Christoph Saßen über finanzielle Lasten für die junge Generation durch Rente und Pflegekosten für die geburtenstarken Jahrgänge

Was meint Saßen zum Stichwort Kita-Plätze? Meist werden in den Kommunen die zu zahlenden Beiträge nach Einkommen der Familien und nach der Anzahl der Wochenstunden gestaffelt, untere Einkommen bleiben beitragsfrei. Ist das unsolidarisch? Die Linke will Beitragsfreiheit von der Kita bis zur Uni. Christoph Saßen: „Das ist nicht die Frage, ob das unsolidarisch ist, sondern wessen Aufgabe das ist. Und ich bin der Meinung: Bildung und Erziehung ist eine gesamtgesellschaftliche Aufgabe, also die des Staates.“

Wenn es Saßen einmal nach Berlin in den Bundestag schaffen sollte, will er sich dort des Themas Digitalisierung annehmen. „Das müsse forciert werden, denn Digitalisierung betrifft Arbeits- und Privatleben.“

Frieden — auch das ein zentrales Thema der Linken.
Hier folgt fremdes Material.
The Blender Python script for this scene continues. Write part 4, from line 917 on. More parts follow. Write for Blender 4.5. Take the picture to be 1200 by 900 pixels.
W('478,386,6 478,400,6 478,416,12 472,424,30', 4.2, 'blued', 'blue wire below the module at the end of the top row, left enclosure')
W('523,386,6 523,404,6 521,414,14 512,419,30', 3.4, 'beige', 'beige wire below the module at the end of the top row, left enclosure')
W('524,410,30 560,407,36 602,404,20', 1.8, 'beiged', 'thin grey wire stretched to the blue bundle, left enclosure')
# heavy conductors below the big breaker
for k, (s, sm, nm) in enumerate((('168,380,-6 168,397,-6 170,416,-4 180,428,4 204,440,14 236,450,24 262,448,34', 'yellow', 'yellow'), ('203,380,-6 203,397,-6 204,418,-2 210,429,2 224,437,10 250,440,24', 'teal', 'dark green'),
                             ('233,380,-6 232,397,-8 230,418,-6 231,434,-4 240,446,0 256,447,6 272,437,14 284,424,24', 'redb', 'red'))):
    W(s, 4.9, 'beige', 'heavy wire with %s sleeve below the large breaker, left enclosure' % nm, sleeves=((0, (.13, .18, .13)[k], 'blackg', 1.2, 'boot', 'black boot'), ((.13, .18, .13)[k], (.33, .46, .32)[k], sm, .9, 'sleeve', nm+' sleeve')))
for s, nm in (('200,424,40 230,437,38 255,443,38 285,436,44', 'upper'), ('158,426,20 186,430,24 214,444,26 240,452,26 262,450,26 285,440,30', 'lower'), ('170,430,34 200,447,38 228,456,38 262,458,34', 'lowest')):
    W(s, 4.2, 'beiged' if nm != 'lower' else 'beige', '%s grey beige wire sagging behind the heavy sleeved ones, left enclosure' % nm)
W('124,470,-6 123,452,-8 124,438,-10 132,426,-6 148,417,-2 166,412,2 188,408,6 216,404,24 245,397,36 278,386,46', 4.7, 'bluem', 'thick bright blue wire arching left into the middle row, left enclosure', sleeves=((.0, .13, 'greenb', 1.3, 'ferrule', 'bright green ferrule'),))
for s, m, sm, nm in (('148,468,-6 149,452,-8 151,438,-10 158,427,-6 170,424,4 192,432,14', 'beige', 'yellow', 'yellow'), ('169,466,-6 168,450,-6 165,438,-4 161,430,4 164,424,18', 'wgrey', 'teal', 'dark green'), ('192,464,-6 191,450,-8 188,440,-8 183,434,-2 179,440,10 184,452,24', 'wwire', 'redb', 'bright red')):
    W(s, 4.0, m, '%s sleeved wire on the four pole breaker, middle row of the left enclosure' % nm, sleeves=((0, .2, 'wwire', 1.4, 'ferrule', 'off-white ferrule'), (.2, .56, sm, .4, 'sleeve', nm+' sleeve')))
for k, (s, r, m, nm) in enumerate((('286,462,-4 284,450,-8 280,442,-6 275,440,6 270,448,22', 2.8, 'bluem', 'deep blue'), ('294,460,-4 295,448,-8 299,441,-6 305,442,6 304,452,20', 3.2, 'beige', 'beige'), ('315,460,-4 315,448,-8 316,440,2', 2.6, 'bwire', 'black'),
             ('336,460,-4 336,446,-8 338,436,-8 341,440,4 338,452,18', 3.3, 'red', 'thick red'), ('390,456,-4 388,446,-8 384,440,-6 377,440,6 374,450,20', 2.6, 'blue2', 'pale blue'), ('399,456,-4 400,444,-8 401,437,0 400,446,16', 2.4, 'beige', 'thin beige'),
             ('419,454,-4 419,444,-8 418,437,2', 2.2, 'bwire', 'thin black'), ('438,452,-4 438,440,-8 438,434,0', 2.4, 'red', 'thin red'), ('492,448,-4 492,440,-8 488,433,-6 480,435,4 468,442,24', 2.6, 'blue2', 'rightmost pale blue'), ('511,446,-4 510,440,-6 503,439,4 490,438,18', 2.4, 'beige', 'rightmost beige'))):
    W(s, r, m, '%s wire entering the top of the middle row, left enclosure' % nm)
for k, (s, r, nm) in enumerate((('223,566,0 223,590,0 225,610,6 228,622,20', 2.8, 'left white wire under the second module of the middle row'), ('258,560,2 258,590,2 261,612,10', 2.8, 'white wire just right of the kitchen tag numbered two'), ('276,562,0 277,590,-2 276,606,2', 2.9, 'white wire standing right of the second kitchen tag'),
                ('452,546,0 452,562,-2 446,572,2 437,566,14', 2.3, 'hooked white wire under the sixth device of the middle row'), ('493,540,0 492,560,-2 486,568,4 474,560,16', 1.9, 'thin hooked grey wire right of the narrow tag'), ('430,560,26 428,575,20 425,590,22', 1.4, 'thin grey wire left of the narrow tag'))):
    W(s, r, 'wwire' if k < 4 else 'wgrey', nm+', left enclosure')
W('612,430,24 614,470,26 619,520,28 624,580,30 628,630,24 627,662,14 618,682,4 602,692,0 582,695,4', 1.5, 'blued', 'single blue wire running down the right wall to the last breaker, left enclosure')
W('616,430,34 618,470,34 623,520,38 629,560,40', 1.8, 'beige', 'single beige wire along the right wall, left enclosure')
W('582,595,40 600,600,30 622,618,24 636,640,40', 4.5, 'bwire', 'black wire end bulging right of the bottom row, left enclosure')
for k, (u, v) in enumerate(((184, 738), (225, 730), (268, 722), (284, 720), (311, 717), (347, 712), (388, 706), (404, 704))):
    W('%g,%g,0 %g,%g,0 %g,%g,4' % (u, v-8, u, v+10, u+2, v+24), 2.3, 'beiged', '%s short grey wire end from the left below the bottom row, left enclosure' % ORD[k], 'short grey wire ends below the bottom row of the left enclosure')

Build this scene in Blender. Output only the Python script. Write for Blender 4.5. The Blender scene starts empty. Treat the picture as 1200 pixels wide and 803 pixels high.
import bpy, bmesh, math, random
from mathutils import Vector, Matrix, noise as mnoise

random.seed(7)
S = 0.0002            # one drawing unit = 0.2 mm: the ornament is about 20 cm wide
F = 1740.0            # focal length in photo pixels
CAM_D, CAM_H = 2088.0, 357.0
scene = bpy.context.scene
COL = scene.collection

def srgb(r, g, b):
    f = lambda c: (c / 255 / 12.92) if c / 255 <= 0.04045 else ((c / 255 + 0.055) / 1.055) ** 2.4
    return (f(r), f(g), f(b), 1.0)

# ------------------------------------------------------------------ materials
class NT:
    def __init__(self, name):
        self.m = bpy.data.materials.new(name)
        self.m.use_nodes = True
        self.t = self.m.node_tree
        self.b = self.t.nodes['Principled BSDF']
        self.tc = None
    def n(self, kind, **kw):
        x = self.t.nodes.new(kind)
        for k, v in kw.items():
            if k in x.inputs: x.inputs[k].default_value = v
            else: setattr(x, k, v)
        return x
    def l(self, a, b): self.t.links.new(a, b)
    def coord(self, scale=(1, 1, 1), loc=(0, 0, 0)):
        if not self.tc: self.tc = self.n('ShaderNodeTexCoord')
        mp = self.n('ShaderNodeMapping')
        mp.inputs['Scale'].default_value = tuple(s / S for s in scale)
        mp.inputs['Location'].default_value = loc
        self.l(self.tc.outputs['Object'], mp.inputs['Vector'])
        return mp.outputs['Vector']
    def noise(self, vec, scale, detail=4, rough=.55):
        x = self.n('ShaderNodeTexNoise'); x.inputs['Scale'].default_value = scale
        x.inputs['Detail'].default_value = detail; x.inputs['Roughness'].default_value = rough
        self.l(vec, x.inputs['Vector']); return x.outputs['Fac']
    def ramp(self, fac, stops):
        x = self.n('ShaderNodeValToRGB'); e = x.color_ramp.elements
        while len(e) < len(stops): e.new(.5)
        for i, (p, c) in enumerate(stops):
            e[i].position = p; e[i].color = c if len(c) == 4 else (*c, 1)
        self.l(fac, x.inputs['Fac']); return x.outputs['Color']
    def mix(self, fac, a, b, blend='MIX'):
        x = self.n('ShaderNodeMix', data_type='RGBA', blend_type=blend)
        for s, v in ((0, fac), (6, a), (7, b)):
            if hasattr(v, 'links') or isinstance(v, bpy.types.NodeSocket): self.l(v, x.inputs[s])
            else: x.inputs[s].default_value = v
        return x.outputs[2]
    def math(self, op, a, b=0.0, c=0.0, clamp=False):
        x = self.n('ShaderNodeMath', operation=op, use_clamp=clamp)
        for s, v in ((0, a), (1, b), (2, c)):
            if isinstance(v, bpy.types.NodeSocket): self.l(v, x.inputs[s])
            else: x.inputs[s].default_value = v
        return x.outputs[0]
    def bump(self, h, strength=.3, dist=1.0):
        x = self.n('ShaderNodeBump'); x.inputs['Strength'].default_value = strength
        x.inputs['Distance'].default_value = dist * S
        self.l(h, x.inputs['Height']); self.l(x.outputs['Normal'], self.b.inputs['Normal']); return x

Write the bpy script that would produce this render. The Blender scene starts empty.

Ihn ohne Waffen zu schaffen, gelinge nur, so Saßen, „wenn der Wille vorhanden ist“.

Zum selbstgewählten Unwort des Jahres ernennt der 39-Jährige Viersener übrigens „Twitterpräsident“. Als Kandidat einer Bundestagswahl beschäftigen Saßen schließlich nicht nur die Themen in Stadt, Land und Hauptstadt, sondern auch Politik und Protagonisten in der weiten Welt.